### Instructions to follow
Select every line below containing the word "part".

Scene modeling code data

_ _ _

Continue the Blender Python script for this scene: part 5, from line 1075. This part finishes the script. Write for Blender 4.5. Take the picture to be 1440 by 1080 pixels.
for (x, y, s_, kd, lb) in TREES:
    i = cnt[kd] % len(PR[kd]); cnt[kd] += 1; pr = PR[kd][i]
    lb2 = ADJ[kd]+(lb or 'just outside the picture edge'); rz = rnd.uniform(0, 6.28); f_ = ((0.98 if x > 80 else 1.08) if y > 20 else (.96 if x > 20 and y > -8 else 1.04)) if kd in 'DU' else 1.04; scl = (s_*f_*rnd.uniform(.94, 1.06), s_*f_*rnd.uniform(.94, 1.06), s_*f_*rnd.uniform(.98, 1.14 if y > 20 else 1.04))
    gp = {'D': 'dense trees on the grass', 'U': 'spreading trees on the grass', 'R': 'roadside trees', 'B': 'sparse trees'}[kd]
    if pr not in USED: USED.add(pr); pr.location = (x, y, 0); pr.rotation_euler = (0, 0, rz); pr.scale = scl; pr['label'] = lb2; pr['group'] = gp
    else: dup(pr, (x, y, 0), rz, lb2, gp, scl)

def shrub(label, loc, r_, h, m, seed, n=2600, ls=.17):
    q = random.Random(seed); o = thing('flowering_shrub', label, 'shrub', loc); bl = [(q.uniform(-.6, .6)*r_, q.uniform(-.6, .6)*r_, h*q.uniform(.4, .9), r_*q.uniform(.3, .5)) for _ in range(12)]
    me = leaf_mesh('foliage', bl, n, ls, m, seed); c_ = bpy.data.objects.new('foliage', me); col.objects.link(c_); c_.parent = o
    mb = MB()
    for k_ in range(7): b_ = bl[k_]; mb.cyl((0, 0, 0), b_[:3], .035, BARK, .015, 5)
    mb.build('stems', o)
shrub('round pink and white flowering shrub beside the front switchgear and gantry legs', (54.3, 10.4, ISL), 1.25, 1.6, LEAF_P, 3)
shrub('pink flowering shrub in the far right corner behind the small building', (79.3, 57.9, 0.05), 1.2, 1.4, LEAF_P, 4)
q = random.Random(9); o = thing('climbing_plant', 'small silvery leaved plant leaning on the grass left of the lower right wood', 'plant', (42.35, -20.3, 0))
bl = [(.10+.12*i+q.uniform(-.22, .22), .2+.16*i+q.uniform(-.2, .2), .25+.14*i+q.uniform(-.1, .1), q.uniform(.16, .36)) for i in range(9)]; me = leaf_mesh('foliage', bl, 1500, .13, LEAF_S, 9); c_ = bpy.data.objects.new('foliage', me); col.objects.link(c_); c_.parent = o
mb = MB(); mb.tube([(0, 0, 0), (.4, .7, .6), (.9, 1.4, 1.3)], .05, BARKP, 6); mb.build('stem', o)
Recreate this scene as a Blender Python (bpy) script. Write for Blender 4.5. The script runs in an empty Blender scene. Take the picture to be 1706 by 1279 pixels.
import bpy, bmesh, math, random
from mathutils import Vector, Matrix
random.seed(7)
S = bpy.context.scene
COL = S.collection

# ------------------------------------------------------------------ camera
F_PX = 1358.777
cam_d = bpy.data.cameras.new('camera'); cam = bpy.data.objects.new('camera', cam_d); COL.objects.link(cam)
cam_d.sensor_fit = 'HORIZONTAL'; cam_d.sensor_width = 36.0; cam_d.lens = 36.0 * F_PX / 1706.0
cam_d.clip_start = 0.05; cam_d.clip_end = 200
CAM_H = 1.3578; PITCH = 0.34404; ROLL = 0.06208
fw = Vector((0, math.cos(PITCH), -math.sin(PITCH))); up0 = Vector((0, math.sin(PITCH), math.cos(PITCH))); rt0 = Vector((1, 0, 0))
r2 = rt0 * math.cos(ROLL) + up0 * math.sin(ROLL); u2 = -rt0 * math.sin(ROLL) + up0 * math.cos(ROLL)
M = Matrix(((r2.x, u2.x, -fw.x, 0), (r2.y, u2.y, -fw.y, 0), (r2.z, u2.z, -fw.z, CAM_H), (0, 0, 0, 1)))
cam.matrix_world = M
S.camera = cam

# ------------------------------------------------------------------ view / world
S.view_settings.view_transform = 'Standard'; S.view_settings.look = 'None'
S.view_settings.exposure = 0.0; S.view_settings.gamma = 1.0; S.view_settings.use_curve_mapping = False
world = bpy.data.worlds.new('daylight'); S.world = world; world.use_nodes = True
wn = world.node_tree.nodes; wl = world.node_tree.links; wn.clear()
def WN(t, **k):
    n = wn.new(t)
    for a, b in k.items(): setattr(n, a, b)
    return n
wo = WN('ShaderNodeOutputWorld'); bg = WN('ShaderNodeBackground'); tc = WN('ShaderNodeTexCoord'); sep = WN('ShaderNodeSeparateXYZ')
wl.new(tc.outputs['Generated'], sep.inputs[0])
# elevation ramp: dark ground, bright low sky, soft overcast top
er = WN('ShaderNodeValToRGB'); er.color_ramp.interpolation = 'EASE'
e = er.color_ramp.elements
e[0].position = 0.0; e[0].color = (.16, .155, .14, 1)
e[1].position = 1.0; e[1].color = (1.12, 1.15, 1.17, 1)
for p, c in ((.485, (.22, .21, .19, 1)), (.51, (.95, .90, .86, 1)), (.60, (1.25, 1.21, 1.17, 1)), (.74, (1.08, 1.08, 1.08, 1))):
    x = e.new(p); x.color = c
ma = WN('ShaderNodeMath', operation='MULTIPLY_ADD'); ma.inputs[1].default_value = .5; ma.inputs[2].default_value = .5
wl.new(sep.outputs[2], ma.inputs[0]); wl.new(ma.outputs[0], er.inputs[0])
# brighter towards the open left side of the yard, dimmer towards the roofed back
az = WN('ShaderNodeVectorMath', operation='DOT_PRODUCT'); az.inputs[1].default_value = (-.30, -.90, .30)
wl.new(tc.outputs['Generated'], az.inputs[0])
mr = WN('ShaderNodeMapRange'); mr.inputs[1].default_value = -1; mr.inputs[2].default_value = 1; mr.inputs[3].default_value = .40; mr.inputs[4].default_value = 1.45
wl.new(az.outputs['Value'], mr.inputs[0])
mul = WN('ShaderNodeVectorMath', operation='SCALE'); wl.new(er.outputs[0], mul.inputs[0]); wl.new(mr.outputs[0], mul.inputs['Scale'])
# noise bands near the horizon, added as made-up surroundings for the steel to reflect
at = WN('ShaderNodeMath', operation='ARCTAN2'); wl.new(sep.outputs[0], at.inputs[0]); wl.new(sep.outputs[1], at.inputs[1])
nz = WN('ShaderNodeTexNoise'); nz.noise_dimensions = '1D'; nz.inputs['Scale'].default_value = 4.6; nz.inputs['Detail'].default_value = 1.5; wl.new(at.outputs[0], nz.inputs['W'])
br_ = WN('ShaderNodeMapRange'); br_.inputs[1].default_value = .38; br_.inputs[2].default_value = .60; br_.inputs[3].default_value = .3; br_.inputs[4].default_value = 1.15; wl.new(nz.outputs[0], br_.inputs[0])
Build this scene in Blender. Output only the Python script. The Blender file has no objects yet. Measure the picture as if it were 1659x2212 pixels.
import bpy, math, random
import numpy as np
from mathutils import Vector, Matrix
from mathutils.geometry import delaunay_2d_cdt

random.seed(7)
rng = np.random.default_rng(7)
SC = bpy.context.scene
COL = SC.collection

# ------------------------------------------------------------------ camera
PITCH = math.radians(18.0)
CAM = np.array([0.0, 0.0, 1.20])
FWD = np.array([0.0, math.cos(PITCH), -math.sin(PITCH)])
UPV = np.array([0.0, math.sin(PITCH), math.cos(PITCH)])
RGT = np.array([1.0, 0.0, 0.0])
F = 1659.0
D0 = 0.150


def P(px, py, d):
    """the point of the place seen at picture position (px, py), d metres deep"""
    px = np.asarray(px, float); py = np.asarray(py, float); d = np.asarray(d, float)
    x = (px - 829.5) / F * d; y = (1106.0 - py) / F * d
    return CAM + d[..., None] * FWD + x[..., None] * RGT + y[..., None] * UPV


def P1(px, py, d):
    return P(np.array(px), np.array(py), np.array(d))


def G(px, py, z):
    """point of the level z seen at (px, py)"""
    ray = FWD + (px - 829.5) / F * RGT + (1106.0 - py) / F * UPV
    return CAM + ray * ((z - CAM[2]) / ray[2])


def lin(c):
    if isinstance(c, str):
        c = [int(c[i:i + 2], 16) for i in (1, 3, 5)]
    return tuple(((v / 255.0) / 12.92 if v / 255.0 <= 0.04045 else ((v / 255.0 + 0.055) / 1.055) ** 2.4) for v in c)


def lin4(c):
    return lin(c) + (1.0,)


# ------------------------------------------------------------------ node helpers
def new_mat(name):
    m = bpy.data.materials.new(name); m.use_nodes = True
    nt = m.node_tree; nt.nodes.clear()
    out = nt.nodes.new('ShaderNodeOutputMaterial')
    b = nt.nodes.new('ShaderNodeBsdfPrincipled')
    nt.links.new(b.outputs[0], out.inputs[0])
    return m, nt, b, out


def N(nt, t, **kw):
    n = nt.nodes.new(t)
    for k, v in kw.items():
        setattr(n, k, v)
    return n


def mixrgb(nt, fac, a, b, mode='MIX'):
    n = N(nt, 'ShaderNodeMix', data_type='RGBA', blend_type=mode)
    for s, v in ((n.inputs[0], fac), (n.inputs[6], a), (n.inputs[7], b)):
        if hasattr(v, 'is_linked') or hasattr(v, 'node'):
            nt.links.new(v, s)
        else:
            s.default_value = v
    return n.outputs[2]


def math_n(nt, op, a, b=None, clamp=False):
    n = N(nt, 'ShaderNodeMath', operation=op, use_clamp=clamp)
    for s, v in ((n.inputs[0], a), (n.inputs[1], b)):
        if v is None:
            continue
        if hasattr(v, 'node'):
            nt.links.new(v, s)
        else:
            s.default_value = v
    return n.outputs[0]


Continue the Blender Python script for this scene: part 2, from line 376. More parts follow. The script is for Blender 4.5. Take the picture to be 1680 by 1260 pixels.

_ _ _

### Task result
Continue the Blender Python script for this scene: part 5, from line 1075. This part finishes the script. Write for Blender 4.5. Take the picture to be 1440 by 1080 pixels.
Continue the Blender Python script for this scene: part 2, from line 376. More parts follow. The script is for Blender 4.5. Take the picture to be 1680 by 1260 pixels.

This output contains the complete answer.